FTSE 100 bosses earn more than average UK worker by today | UK News
FTSE 100 bosses earned more than the average UK worker makes in a year by 1pm this afternoon.
The median pay for a FTSE 100 boss, excluding pensions, stands at £3.81 million a year, or £1,170 per hour, in the financial year ending in March 2023, according to the High Pay Centre.
This compares to the median full time worker’s pay which is £34,893 a year, according to the Office for National Statistics (ONS).
The Trades Union Congress (TUC) said the analysis shows ‘obscene levels of pay inequality’.
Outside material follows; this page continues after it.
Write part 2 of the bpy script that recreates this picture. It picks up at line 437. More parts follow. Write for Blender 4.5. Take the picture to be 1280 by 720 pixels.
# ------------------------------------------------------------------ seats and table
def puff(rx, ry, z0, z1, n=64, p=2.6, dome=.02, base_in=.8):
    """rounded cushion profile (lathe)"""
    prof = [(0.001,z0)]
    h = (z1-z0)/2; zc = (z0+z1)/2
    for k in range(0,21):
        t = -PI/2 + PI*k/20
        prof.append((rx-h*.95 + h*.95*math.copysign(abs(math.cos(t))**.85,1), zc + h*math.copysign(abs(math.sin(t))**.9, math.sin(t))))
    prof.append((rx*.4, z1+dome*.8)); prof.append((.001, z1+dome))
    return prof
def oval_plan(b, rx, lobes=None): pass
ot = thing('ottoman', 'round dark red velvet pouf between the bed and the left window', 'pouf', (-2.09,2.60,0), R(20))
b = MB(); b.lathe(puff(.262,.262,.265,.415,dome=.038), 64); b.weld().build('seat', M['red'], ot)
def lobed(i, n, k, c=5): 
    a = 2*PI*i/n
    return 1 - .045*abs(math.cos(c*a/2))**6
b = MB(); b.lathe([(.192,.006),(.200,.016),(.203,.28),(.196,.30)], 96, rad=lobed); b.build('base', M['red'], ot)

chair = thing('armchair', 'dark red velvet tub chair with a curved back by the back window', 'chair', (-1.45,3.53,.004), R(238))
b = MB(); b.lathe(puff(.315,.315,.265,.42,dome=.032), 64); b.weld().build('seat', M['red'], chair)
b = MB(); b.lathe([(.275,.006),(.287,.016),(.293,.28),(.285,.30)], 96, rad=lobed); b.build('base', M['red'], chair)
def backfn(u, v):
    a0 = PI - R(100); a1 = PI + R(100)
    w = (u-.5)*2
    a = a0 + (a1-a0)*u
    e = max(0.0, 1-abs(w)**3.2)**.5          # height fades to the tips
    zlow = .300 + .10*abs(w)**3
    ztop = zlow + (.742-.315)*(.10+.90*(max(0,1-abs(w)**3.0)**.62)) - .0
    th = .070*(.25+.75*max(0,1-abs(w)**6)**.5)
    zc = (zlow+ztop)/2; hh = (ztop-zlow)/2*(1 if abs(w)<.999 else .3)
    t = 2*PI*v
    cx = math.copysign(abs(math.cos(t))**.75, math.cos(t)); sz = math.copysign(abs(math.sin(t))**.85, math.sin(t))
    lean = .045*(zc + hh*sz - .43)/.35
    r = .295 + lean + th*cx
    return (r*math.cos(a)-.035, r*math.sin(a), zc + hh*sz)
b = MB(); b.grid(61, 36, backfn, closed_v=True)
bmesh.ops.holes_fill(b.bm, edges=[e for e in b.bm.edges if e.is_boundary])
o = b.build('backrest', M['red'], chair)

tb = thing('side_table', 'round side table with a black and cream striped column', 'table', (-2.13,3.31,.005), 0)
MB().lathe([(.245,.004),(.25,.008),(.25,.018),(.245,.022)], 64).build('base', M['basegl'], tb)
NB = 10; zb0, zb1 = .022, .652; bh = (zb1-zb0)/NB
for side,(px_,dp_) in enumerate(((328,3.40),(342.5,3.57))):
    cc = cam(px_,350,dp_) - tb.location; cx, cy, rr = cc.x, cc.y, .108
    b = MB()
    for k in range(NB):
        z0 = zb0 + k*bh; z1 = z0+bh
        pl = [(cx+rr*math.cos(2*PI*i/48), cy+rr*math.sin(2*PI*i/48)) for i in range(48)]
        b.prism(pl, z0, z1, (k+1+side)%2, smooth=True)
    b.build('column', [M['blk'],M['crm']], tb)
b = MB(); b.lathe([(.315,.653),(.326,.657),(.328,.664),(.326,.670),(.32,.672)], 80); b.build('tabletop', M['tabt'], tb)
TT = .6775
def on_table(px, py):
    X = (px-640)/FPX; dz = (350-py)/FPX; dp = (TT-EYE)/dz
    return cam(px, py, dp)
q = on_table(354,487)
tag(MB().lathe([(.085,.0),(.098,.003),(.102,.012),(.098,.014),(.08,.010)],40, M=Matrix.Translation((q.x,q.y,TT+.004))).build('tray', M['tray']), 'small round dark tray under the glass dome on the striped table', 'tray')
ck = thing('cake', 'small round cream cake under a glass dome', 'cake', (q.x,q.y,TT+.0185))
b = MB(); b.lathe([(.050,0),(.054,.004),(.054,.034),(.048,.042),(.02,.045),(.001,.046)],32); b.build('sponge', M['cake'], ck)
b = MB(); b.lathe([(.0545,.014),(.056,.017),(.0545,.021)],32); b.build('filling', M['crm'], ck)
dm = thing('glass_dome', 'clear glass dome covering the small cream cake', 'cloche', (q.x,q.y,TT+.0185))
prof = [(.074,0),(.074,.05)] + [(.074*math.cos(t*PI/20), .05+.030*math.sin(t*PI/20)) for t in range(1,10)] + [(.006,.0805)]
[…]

TUC general secretary Paul Nowak said: ‘While working people have been forced to suffer the longest wage squeeze in modern history, City bosses have been allowed to pocket bumper rises and bankers have been given unlimited bonuses.
‘It doesn’t have to be this way. We need an economy that rewards work – not just wealth.
‘That means putting workers on company boards to inject some much-needed common sense into boardrooms. It means taxing wealth fairly.
‘And it means a government that is willing to work with unions and employers to drive up living standards for all.’
A cap on bonus payments for bankers was scrapped last year meaning there is no longer a limit on the amount people who work for banks or building societies in Britain can receive in annual payouts.
FTSE 350 executives will have to work until January 10 before they earn more than the average worker earns in a year.
Meanwhile top lawyers at law firms like Clifford Chance and Allen & Overy will surpass the average worker’s salary on January 8.
The top 1% of workers earning at least £145,000 a year will have overtaken what the average worker earns by March 29.
The High Pay Centre’s director, Luke Hildyard, said: ‘Lobbyists for big business and the financial services industry spent much of 2023 arguing that top earners in Britain aren’t paid enough and that we are too concerned with gaps between the super-rich and everybody else.
‘They think that economic success is created by a tiny number of people at the top and that everybody else has very little to contribute.
‘When politicians listen to these misguided views, it’s unsurprising that we end up with massive inequality, and stagnating living standards for the majority of the population.’